EXTRACTED ENTRIES ->

========

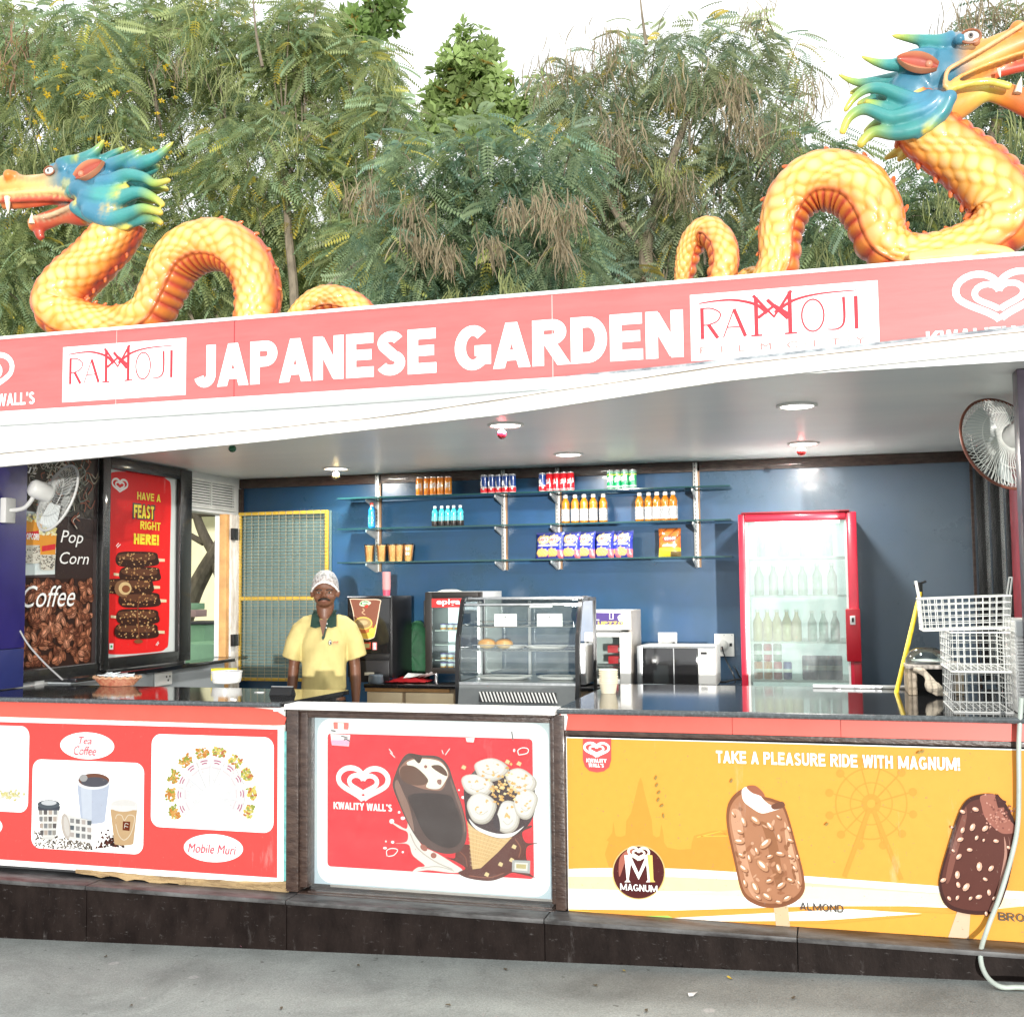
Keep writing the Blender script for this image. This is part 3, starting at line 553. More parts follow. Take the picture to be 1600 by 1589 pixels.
# ================================================================ service counters and the printed boards on them
INKW = (.82, .82, .8); RED = (.7, .02, .03); CHOC = (.06, .022, .014)
PRINT = vcmat('printed_ink', .4, var=.04, vscale=3, bump=.05, bscale=4)
t = PRINT.node_tree; b = t.nodes['Principled BSDF']; b.inputs['Specular IOR Level'].default_value = .12; old = b.inputs['Base Color'].links[0].from_socket; tc = nd(t, 'ShaderNodeTexCoord')
for sc_, st_, lo, hi, am, cc_ in ((7, (1, 1, .18), .62, .72, .14, (.8, .76, .7, 1)), (60, (1, 1, 1), .68, .74, .6, (.2, .13, .1, 1))):
    mp = nd(t, 'ShaderNodeMapping'); mp.inputs['Scale'].default_value = st_; t.links.new(tc.outputs['Object'], mp.inputs[0]); n = nd(t, 'ShaderNodeTexNoise'); n.inputs['Scale'].default_value = sc_; n.inputs['Detail'].default_value = 9 if sc_ < 20 else 2; n.inputs['Roughness'].default_value = .75; t.links.new(mp.outputs[0], n.inputs['Vector'])
    mr = nd(t, 'ShaderNodeMapRange'); mr.inputs[1].default_value = lo; mr.inputs[2].default_value = hi; mr.inputs[3].default_value = 0; mr.inputs[4].default_value = am; t.links.new(n.outputs[0], mr.inputs[0]); mx_ = nd(t, 'ShaderNodeMix', data_type='RGBA'); t.links.new(mr.outputs[0], mx_.inputs[0]); t.links.new(old, mx_.inputs[6]); mx_.inputs[7].default_value = cc_; old = mx_.outputs[2]
t.links.new(old, b.inputs['Base Color'])
zc = 1.075; xl1 = F.uv(446, 1150)[0]; xr0 = F.uv(876, 1150)[0]
CL = thing('service_counter', 'left counter with polished black granite top and torn coral edging', 'counter', (-3.4, FY, 0))
CR = thing('service_counter', 'right counter with polished black granite top and long coral edging', 'counter', (0, FY, 0))
xe = PZ(470, 1095, zc).x
mb = MB(); mb.prism([(XE0, 4.9, zc-.022), (xl1+.005, 4.9, zc-.022), (xe, 5.56, zc-.022), (XE0, 5.62, zc-.022)], (0, 0, .022)); mb.obj('countertop', GRAN, CL, smooth=0)
mb = MB(); mb.tube([(XE0, 4.897, zc-.012), (xl1, 4.897, zc-.012)], .013, 8); mb.obj('edge_moulding', GRANE, CL)
MB().box(XE0, xl1-.02, 5.0, 5.5, 0, zc-.024).obj('carcass', DKGREY, CL)
MB().box(xr0+.0, XE1, 4.9, 6.15, zc-.022, zc).obj('countertop', GRAN, CR)
mb = MB(); mb.tube([(xr0, 4.897, zc-.012), (XE1, 4.897, zc-.012)], .013, 8); mb.obj('edge_moulding', GRANE, CR)
MB().box(xr0+.02, XE1, 5.0, 6.1, 0, zc-.024).obj('carcass', DKGREY, CR)
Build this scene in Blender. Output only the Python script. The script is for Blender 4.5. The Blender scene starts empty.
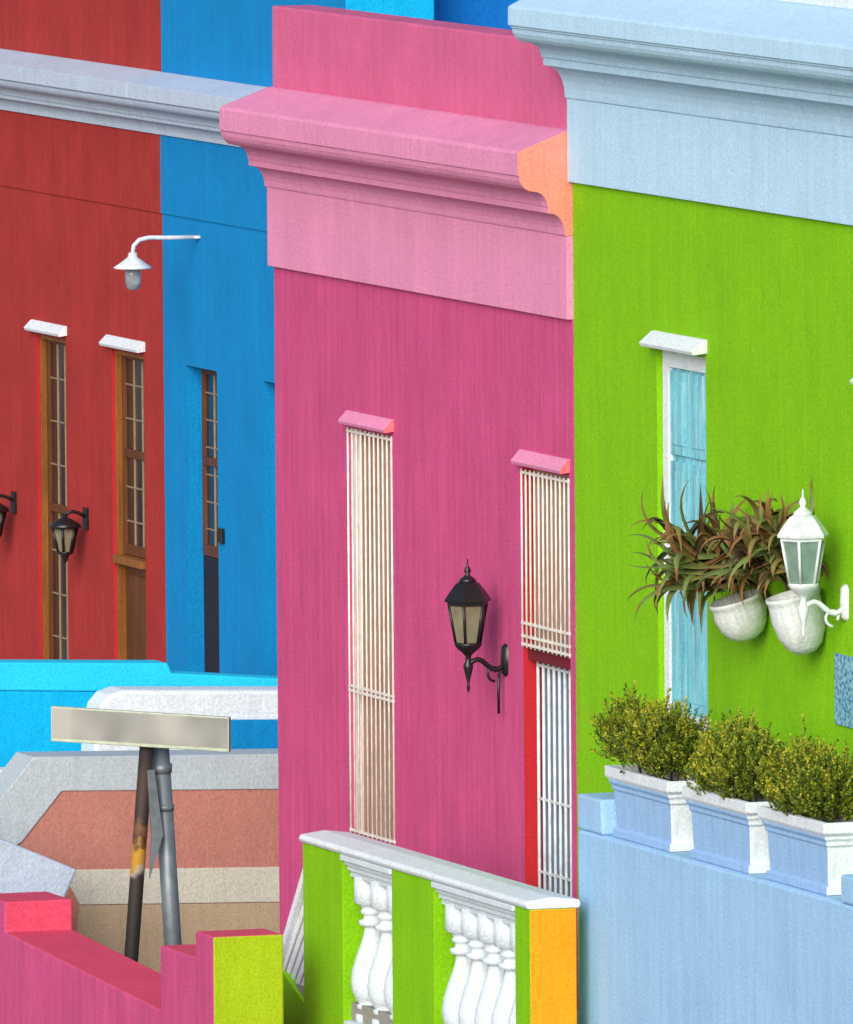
import bpy, math, random
from mathutils import Vector, Matrix
random.seed(7)
scene = bpy.context.scene
COL = scene.collection

# ------------------------------------------------------------------ camera
A = math.radians(18); FPX = 15315.0
PITCH = math.atan(1160/15315); ROLL = 0.0078
Fh = Vector((math.sin(A), math.cos(A), 0)); Rh = Vector((math.cos(A), -math.sin(A), 0)); Z = Vector((0,0,1))
Fw = (Fh*math.cos(PITCH) - Z*math.sin(PITCH)).normalized()
Up = (Z*math.cos(PITCH) + Fh*math.sin(PITCH)).normalized()
R2 = Rh*math.cos(ROLL) - Up*math.sin(ROLL)
U2 = Up*math.cos(ROLL) + Rh*math.sin(ROLL)
def ray(px, py):
    return Fw + R2*((px-426.5)/FPX) - U2*((py-512)/FPX)
# survey anchor: street corner between the pink and green house, z = 0
CAM = -ray(577.5, 960)*93.0
def fx(px, py, X=0.0):      # point on a facade plane x = X  -> (y, z)
    d = ray(px, py); t = (X-CAM.x)/d.x; p = CAM + d*t
    return p.y, p.z
def fyp(px, py, Y):         # point on a cross wall plane y = Y -> (x, z)
    d = ray(px, py); t = (Y-CAM.y)/d.y; p = CAM + d*t
    return p.x, p.z
cam = bpy.data.cameras.new("camera"); camo = bpy.data.objects.new("camera", cam); COL.objects.link(camo)
M = Matrix((R2, U2, -Fw)).transposed().to_4x4(); M.translation = CAM
camo.matrix_world = M
cam.sensor_fit = 'HORIZONTAL'; cam.sensor_width = 36; cam.lens = FPX/853*36
cam.clip_start = 1; cam.clip_end = 3000
scene.camera = camo

# ------------------------------------------------------------------ world + sun
w = bpy.data.worlds.new("World"); scene.world = w; w.use_nodes = True
nt = w.node_tree; bg = nt.nodes["Background"]
sk = nt.nodes.new("ShaderNodeTexSky"); sk.sky_type = 'NISHITA'; sk.sun_disc = False
sk.sun_elevation = math.radians(24); sk.sun_rotation = math.radians(216)
sk.air_density = 1.0; sk.dust_density = 2.0; sk.ozone_density = 1.5
nt.links.new(sk.outputs[0], bg.inputs[0]); bg.inputs[1].default_value = 0.15
sl = bpy.data.lights.new("sun", 'SUN'); so = bpy.data.objects.new("sun", sl); COL.objects.link(so)
sl.energy = 3.0; sl.angle = math.radians(42); sl.color = (1, .96, .90)
sd = Vector((-0.52, -0.72, 0.40)).normalized()
so.rotation_euler = sd.to_track_quat('Z', 'Y').to_euler()
scene.view_settings.view_transform = 'Standard'; scene.view_settings.look = 'None'
scene.view_settings.exposure = 0

# ------------------------------------------------------------------ materials
def newmat(name):
    m = bpy.data.materials.new(name); m.use_nodes = True
    return m, m.node_tree, m.node_tree.nodes["Principled BSDF"]
def plaster(name, col, var=.10, streak=.10, bump=.35, rough=.85, stain=None, stain_amt=0.0, fscale=60):
    m, t, b = newmat(name); N = t.nodes; L = t.links
    tc = N.new("ShaderNodeTexCoord")
    n1 = N.new("ShaderNodeTexNoise"); n1.inputs["Scale"].default_value = 1.7; n1.inputs["Detail"].default_value = 6; n1.inputs["Roughness"].default_value=.65
    L.new(tc.outputs["Object"], n1.inputs["Vector"])
    mp = N.new("ShaderNodeMapping"); mp.inputs["Scale"].default_value = (9, 9, .55)
    L.new(tc.outputs["Object"], mp.inputs[0])
    n2 = N.new("ShaderNodeTexNoise"); n2.inputs["Scale"].default_value = 1.6; n2.inputs["Detail"].default_value = 6; n2.inputs["Roughness"].default_value=.7
    L.new(mp.outputs[0], n2.inputs["Vector"])
    n3 = N.new("ShaderNodeTexNoise"); n3.inputs["Scale"].default_value = fscale; n3.inputs["Detail"].default_value = 4
    L.new(tc.outputs["Object"], n3.inputs["Vector"])
    def mr(src, amt):
        x = N.new("ShaderNodeMapRange"); x.inputs["From Min"].default_value=.25; x.inputs["From Max"].default_value=.75
        x.inputs["To Min"].default_value = 1-amt; x.inputs["To Max"].default_value = 1+amt
        L.new(src, x.inputs["Value"]); return x.outputs[0]
    def mul(a, b_):
        x = N.new("ShaderNodeMath"); x.operation='MULTIPLY'; L.new(a,x.inputs[0]); L.new(b_,x.inputs[1]); return x.outputs[0]
    v = mul(mul(mr(n1.outputs[0], var), mr(n2.outputs[0], streak)), mr(n3.outputs[0], .16))
    sc = N.new("ShaderNodeVectorMath"); sc.operation='SCALE'; sc.inputs[0].default_value = col[:3]
    L.new(v, sc.inputs["Scale"]); out = sc.outputs[0]
    if stain:
        n4 = N.new("ShaderNodeTexNoise"); n4.inputs["Scale"].default_value = 2.3; n4.inputs["Detail"].default_value = 8; n4.inputs["Roughness"].default_value=.75
        L.new(mp.outputs[0], n4.inputs["Vector"])
        r = N.new("ShaderNodeMapRange"); r.inputs["From Min"].default_value=.5; r.inputs["From Max"].default_value=.75; r.inputs["To Max"].default_value=stain_amt
        L.new(n4.outputs[0], r.inputs["Value"])
        mx = N.new("ShaderNodeMix"); mx.data_type='RGBA'; L.new(r.outputs[0], mx.inputs[0]); L.new(out, mx.inputs[6]); mx.inputs[7].default_value=(*stain,1)
        out = mx.outputs[2]
    L.new(out, b.inputs["Base Color"])
    b.inputs["Roughness"].default_value = rough
    b.inputs["Specular IOR Level"].default_value = .2
    bp = N.new("ShaderNodeBump"); bp.inputs["Strength"].default_value = bump; bp.inputs["Distance"].default_value = .016
    ad = N.new("ShaderNodeMath"); ad.operation='MULTIPLY_ADD'; L.new(n1.outputs[0], ad.inputs[0]); ad.inputs[1].default_value = 2.6; L.new(n3.outputs[0], ad.inputs[2])
    L.new(ad.outputs[0], bp.inputs["Height"]); L.new(bp.outputs[0], b.inputs["Normal"])
    return m
def simple(name, col, rough=.5, metal=0, spec=.5, trans=0):
    m, t, b = newmat(name); N=t.nodes; L=t.links
    tc = N.new("ShaderNodeTexCoord"); n = N.new("ShaderNodeTexNoise"); n.inputs["Scale"].default_value=14; n.inputs["Detail"].default_value=5
    L.new(tc.outputs["Object"], n.inputs["Vector"])
    x = N.new("ShaderNodeMapRange"); x.inputs["From Min"].default_value=.25; x.inputs["From Max"].default_value=.75; x.inputs["To Min"].default_value=.78; x.inputs["To Max"].default_value=1.18
    L.new(n.outputs[0], x.inputs["Value"])
    sc = N.new("ShaderNodeVectorMath"); sc.operation='SCALE'; sc.inputs[0].default_value=col[:3]; L.new(x.outputs[0], sc.inputs["Scale"])
    L.new(sc.outputs[0], b.inputs["Base Color"])
    b.inputs["Roughness"].default_value=rough; b.inputs["Metallic"].default_value=metal; b.inputs["Specular IOR Level"].default_value=spec
    b.inputs["Transmission Weight"].default_value=trans
    return m
def leafmat(name, col):
    m = simple(name, col, .55, 0, .3)
    return m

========

WRITTEN INSTRUCTION -> Pictures in the material above should be skipped; print exactly the lines from the one with "Build this scene" through the one with "scene.camera = camo".

SOLUTION TO THE PROBLEM ->
Build this scene in Blender. Output only the Python script. The script is for Blender 4.5. The Blender scene starts empty.
import bpy, math, random
from mathutils import Vector, Matrix
random.seed(7)
scene = bpy.context.scene
COL = scene.collection

# ------------------------------------------------------------------ camera
A = math.radians(18); FPX = 15315.0
PITCH = math.atan(1160/15315); ROLL = 0.0078
Fh = Vector((math.sin(A), math.cos(A), 0)); Rh = Vector((math.cos(A), -math.sin(A), 0)); Z = Vector((0,0,1))
Fw = (Fh*math.cos(PITCH) - Z*math.sin(PITCH)).normalized()
Up = (Z*math.cos(PITCH) + Fh*math.sin(PITCH)).normalized()
R2 = Rh*math.cos(ROLL) - Up*math.sin(ROLL)
U2 = Up*math.cos(ROLL) + Rh*math.sin(ROLL)
def ray(px, py):
    return Fw + R2*((px-426.5)/FPX) - U2*((py-512)/FPX)
# survey anchor: street corner between the pink and green house, z = 0
CAM = -ray(577.5, 960)*93.0
def fx(px, py, X=0.0):      # point on a facade plane x = X  -> (y, z)
    d = ray(px, py); t = (X-CAM.x)/d.x; p = CAM + d*t
    return p.y, p.z
def fyp(px, py, Y):         # point on a cross wall plane y = Y -> (x, z)
    d = ray(px, py); t = (Y-CAM.y)/d.y; p = CAM + d*t
    return p.x, p.z
cam = bpy.data.cameras.new("camera"); camo = bpy.data.objects.new("camera", cam); COL.objects.link(camo)
M = Matrix((R2, U2, -Fw)).transposed().to_4x4(); M.translation = CAM
camo.matrix_world = M
cam.sensor_fit = 'HORIZONTAL'; cam.sensor_width = 36; cam.lens = FPX/853*36
cam.clip_start = 1; cam.clip_end = 3000
scene.camera = camo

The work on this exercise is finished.